Material examples would include things like dirt, plants, gravel, timber, fertilizer; any resource that may prove valuable to another party. It’s all about seeing past the perceived value of a multifamily property, and determining whether there are hidden opportunities which can make the deal much more realistic and palatable for you.

4. Hard Money

In case you’re not familiar with the term, hard money lenders (HMLs) can be described as private individuals or small organizations that lend “hard money” to a borrower based on the value of a property, not the borrower’s credit score.

Even though the interest rate and origination fees of a hard money loan are much higher than a traditional mortgage loan, it’s not called “hard money” because of its onerous terms, but because hard money is all about the math. Does the loan-to-value ratio (LTV) of the property — ideally 65% or lower — meet the criteria set by the hard money lender?

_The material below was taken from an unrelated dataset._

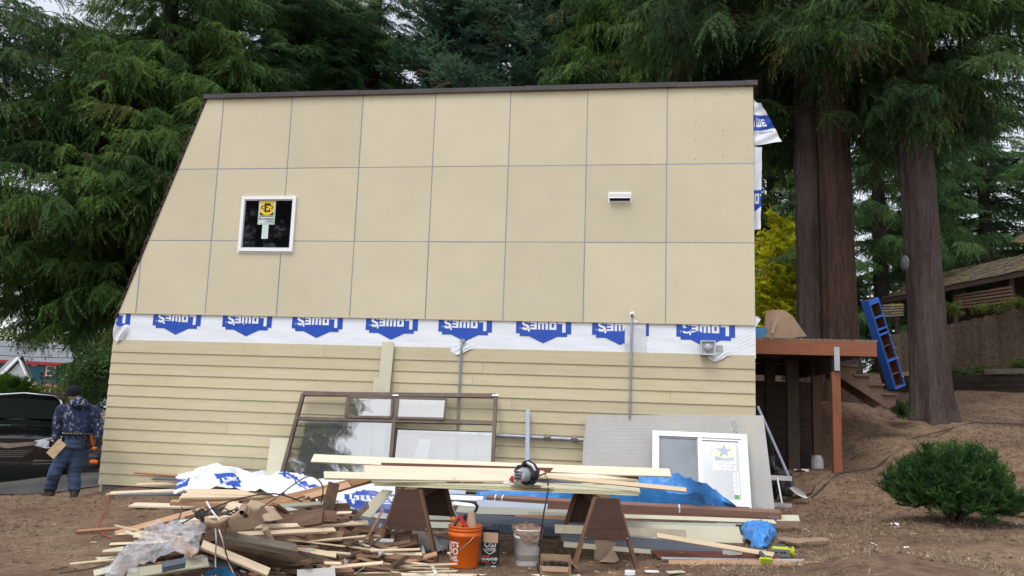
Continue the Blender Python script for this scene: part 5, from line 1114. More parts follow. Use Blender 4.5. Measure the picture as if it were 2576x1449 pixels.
b = MB(); cc = iv @ plane_pt(1853, 1223, Pw, tilt); fl2(rc(-.035, .035, -.20, .20), 0, 0); fl2(rc(-.033, .033, -.185, -.12), 1, .001)
for k in range(13): fl2(rc(-.03 + .012 * (k % 3), .03 - .01 * (k % 2), .18 - k * .022, .19 - k * .022), 2, .001)
b.build('energy_sticker', [SPALE, mat('green_print', (.10, .30, .10), .4, bump=0), SGRY], sw, fixn=False)
# ---- old bronze window leaning on the siding
Pz = V(2.5, -.95, .0); nB = V(0, -1.62, .54).normalized(); cTL = plane_pt(763, 990, V(2, -.10, 1.66), nB); P0b = cTL
def B_(px, py): return plane_pt(px, py, P0b, nB)
cTR, cBL = B_(1247, 994), B_(704, 1206); ow = frame_obj('old_window_frame', 'old bronze aluminium window frame with loose panes leaning on the siding', 'window', cBL, cTR - cTL, nB); iv = ow.matrix_world.inverted()
def bl2(px, py): p = iv @ B_(px, py); return (p.x, p.y)
def strip(b, pa, pb_, w, z0=-.03, z1=.03, mi=0):
    p, q = Vector(pa), Vector(pb_); t = (q - p).normalized(); n = Vector((-t.y, t.x)) * w / 2; b.prism([tuple(p - n), tuple(q - n), tuple(q + n), tuple(p + n)], z0, z1, mi, axis='z')
tl, tr_, bl_, br2 = bl2(763, 991), bl2(1247, 996), bl2(706, 1206), bl2(1237, 1225)
b = MB(); strip(b, tl, tr_, .06); strip(b, bl_, br2, .06); strip(b, tl, bl_, .05, -.032, .032); strip(b, tr_, br2, .05, -.032, .032); b.build('outer_frame', BRONZE, ow)
b = MB(); strip(b, bl2(748, 1053), bl2(1243, 1065), .05, -.028, .028); strip(b, bl2(998, 993), bl2(978, 1215), .055, -.031, .026); strip(b, bl2(876, 995), bl2(868, 1055), .028, -.026, .024); b.build('glazing_bar', BRONZE, ow)
for (a, c, d, e) in (((881, 1001), (989, 1003), (986, 1052), (875, 1050)), ((1004, 1003), (1124, 1006), (1119, 1056), (999, 1053))):
    sa = empty('awning_sash', (0, 0, 0)); sa.parent = ow; P_ = [bl2(*k) for k in (a, c, d, e)]; b = MB()
    for k in range(4): strip(b, P_[k], P_[(k + 1) % 4], .035, .0305, .05)
    b.build('sash_frame', BRONZE, sa); b = MB(); b.prism(P_, .036, .040, axis='z'); b.build('pane', GLASS, sa)
b = MB(); b.prism([bl2(752, 1058), bl2(992, 1064), bl2(978, 1212), bl2(712, 1203)], -.006, -.002, axis='z'); b.build('pane', GLASS, ow)
b = MB(); b.prism([bl2(1000, 1080), bl2(1238, 1087), bl2(1234, 1222), bl2(985, 1216)], -.02, -.016, axis='z'); b.build('pane', GLASS, ow)
b = MB(); strip(b, bl2(998, 1079), bl2(1238, 1086), .014, -.021, -.013); strip(b, bl2(999, 1080), bl2(984, 1215), .014, -.021, -.013); b.build('pane_edge', TRIMB, ow)
for k in ((997, 997), (1247, 997)): p = bl2(*k); MB().box((p[0], p[1], .04), (.09, .02, .02)).build('latch', ALU, ow)
# ---- things leaning on the wall
def lean_board(label, px0, py0, y0, px1, py1, y1, w, t, m, cat='board', name='leaning_board', n=(0, -1, .25)):
    p, q = atY(px0, py0, y0), atY(px1, py1, y1); e = beam(name, p, q, w, t, m, None, n); tag(e, label, cat); return e
lean_board('tall cream siding offcut standing against the wall wrap', 977, 860, -.05, 945, 1195, -.22, .19, .010, FIBRE)
lean_board('shorter cream offcut beside the tall siding offcut', 949, 950, -.05, 925, 1195, -.2, .10, .010, FIBRE)
lean_board('pale blue grey grooved trim board standing upright against the siding', 1328, 1032, -.07, 1326, 1225, -.45, .06, .03, BLUELIGHT)
def lean_poly(name, label, pix, y0, m, tilt_=.25, th=.01, cat='panel'):
    P0 = atY(*pix[0], y0); n = V(0, -1, tilt_).normalized(); e = frame_obj(name, label, cat, P0, V(1, 0, 0), n); iv_ = e.matrix_world.inverted()
    b = MB(); b.prism([tuple((iv_ @ plane_pt(px, py, P0, n)).xy) for px, py in pix], -th, 0, axis='z'); b.build('sheet', m, e); return e
lean_poly('leaning_offcut', 'tall cream panel offcut leaning left of the bronze window', [(681, 1102), (735, 1104), (722, 1210), (668, 1196)], -.32, FIBRE, .35)
lean_poly('leaning_offcut', 'triangular cream offcut in front of the tall offcut by the bronze window', [(668, 1190), (735, 1138), (712, 1212)], -.5, FIBRE, .35)
lean_poly('leaning_offcut', 'wide pale sheet seen through the lower left pane', [(770, 1062), (940, 1052), (925, 1215), (735, 1215)], -.18, PNLGREY, .3)
lean_poly('leaning_offcut', 'small grey sheet seen behind the middle glazing bar', [(930, 1140), (1012, 1150), (1000, 1225), (915, 1225)], -.24, FIBREBACK, .3)
lean_poly('leaning_offcut', 'white sheet seen through the lower right pane', [(1055, 1105), (1085, 1106), (1062, 1215), (1020, 1215)], -.2, WHITEP, .3)
# ---- ladder lying on its side
ld = empty('aluminium_ladder', tuple(atY(1990, 1275, -.28)), 'aluminium ladder lying on its edge behind the white slider window', 'ladder'); L0 = ld.location.copy()
for py_, y_ in ((1204, -.22), (1273, -.34)):
    q = atY(1992, py_, y_); beam('rail', V(q.x - 2.3, y_, q.z + .03) - L0, q - L0, .03, .065, ALU, ld)
qa, qb = atY(1955, 1204, -.23), atY(1968, 1272, -.33)
for k in range(6): MB().tube([qa - L0 - V(.32 * k, 0, 0), qb - L0 - V(.32 * k, 0, 0)], .018, 10).build('rung', ALU, ld)
# ---- shovel
a, m1, m2 = atY(1906, 1022, .02), atY(1984, 1198, -.1), atY(1993, 1226, -.16); sv = empty('shovel', tuple(m2), 'old shovel with a grey shaft leaning on the house corner', 'shovel'); O_ = sv.location.copy()
MB().tube([a - O_, m1 - O_], .019, 10).build('shaft', mat('grey_painted_shaft', (.24, .26, .33), .5, var=.2, scale=10), sv); MB().tube([m1 - O_, m1.lerp(m2, .5) - O_ + V(.01, 0, 0), m2 - O_], [.021, .019, .022], 10).build('socket', mat('rusty_iron', (.09, .06, .05), .6, .5), sv)
t1 = atY(2031, 1254, -.30); d_ = (t1 - m2); sd_ = d_.cross(V(.35, -.5, 1)).normalized() * .085; up_ = d_.cross(sd_).normalized()
b = MB(); b.grid(lambda u, v: (m2 - O_) + d_ * v + sd_ * (2 * u - 1) * (1 - .8 * max(0, v - .55) ** 1.5 * 3.2 if v > .55 else .75 + .25 * min(1, v * 4)) + up_ * (.02 * (1 - (2 * u - 1) ** 2) * -1), 8, 10); b.build('blade', mat('worn_steel_blade', (.42, .40, .37), .4, .7, var=.3, scale=8), sv)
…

If it does, you have a good chance of striking a deal — especially if you’ve done your homework and found a multifamily property that has all the earmarks of a steady source of cash flow. If not, it’s time for you to keep searching.

5. Repair Allowance

This strategy is often overlooked by investors, but it can be a powerful way to generate the funds of your multifamily property down payment.

It works this way: wWhen you inspect a multifamily property, you’ll make a list of what repairs need to be done before the purchase takes place. And then that money, granted the seller agrees to the transaction, will be given back to you at closing.

Then you have two choices:

  1. You do the repairs yourself. Not an ideal solution, but if you have the expertise and time this can be effective.
  2. A better solution is to already have a team of contractors and/or home repair professionals who (or your partner) have worked with in the past to handle the repairs.

Because you’ve given them steady work in the past, or will do so in the future, you can often get a discount on labor and material costs of the repair. Which is money you can put toward your down payment.

Sometimes You Gotta Have Skin In The Game

This isn’t to suggest that putting forth little or no money down is always the most sound and sensible approach. It’s just a reminder to think creatively about your investor-financing obstacles and look for out-of-the-box ways to finance a multifamily property.

By reaching out to your network, exploring hard money options — even calculating the resale value of timber — you might just find avenues for multifamily investing you never thought possible.